Chronique

Gérard Pansanel

Electrizzante

Antonello Salis (acc), Patrice Héral (dm, perc, sampling, voc), André Minvielle (voc, « electronics », perc), Lionel Suarez (acc, accordina), Gérard Pansanel (g, sampling)

Label / Distribution : Nord Sud / Coadex

Huitième album du guitariste, autoproclamé électro-jazz des suds, voici un enregistrement bouillonnant d’énergie et d’inventivité. Pour l’occasion Gérard Pansanel s’est entouré de son éternel complice Antonello Salis qui officie exclusivement à l’accordéon, ainsi que de Patrice Héral, autre partenaire habituel du guitariste et actuel percussionniste de l’ONJ de Franck Tortiller. En renfort, André Minvielle le vocalchimiste et un second accordéon, celui de Lionel Suarez.
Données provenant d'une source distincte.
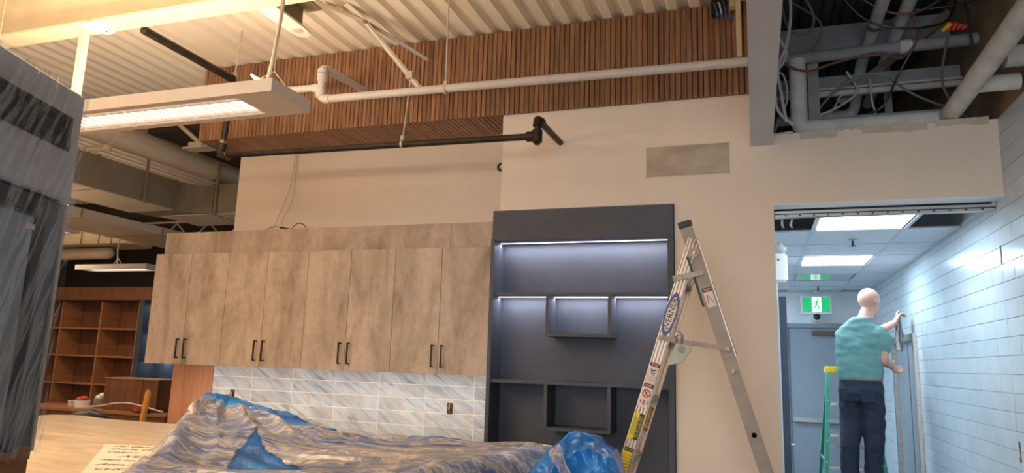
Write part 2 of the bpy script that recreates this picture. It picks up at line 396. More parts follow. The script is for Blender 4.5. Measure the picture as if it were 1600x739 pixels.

On l’aura compris : nord de la Loire s’abstenir !

La combinaison de ces cinq personnalités musicales prononcées fonctionne à merveille, en particulier grâce à une construction d’album particulièrement intelligente. De longs morceaux débridés souvent précédés d’une introduction succèdent habilement à de courts interludes plus apaisants, et cette alternance procure une atmosphère remarquable à l’ensemble du disque, subtil mélange de proximité, d’écriture de spontanéité.

Proximité car dans l’esprit, les introductions semblent avoir été enregistrées entre deux prises, mettant en avant l’essence du morceau à venir. Ainsi, il nous semble écouter la musique de l’intérieur, comme si l’on était accueilli au sein même de la bande des joyeux lascars. C’est flagrant sur le court « As auroras » : courte ballade agrémentée de bruits de vaguelettes ; ce morceau, qui suit un « Corridore di spaggia » au swing démoniaque, ressemble vraiment à un réveil dans l’aube tiède de l’été, sur une plage, après une nuit de fête…

L’écriture est également un élément essentiel du disque ; toutes les compositions (signées ou co-signées par Pansanel) séduisent par leurs mélodies. Elles s’immiscent à coup sûr dans l’esprit, que ce soit le thème acid-jazz de « Electrizzante », celui, plus proche du tango, de « Noches de Cadaquès », le thème be-bop de « Corridore di spaggia » ou enfin celui, irrésistiblement entraînant, de « Calypso » : toutes ces mélodies brillent par leur naturel, leur gaieté et leur élégance, et sont de parfaits révélateurs de l’enthousiasme des musiciens. Par ailleurs, les arrangements sont eux aussi à l’honneur, profitant au maximum des possibilités des instruments, et notamment des deux accordéons, qui procurent au disque une impressionnante assise harmonique.

Ajoutez à cela le scat et les onomatopées vagabondes d’André Minvielle, plus divers samples disséminés ça et là : le résultat semble déjà complet. Ce serait oublier le dernier étage, et non des moindres, de l’édifice : l’improvisation. Sans se mettre en avant, Gérard Pansanel n’est pas le dernier à s’exprimer avec virtuosité et brio, déambulant avec aisance parmi les nombreux styles musicaux de l’album et mettant en valeur les différentes sonorités de ses guitares, qu’elles soient électriques ou à cordes nylon. Mais, comme on dit dans le sud, côté improvisation Salis et Suarez ne laissent pas leur part aux collègues : la présence des deux accordéons permet à l’un de se charger de la partie harmonique en laissant le champ libre à l’autre pour se lancer dans de superbes envolées.

Au final, donc, la richesse de la composition, des improvisations, le plaisir de jouer manifeste et extrêmement communicatif font d’Electrizzante un album en tout point réussi, à découvrir absolument.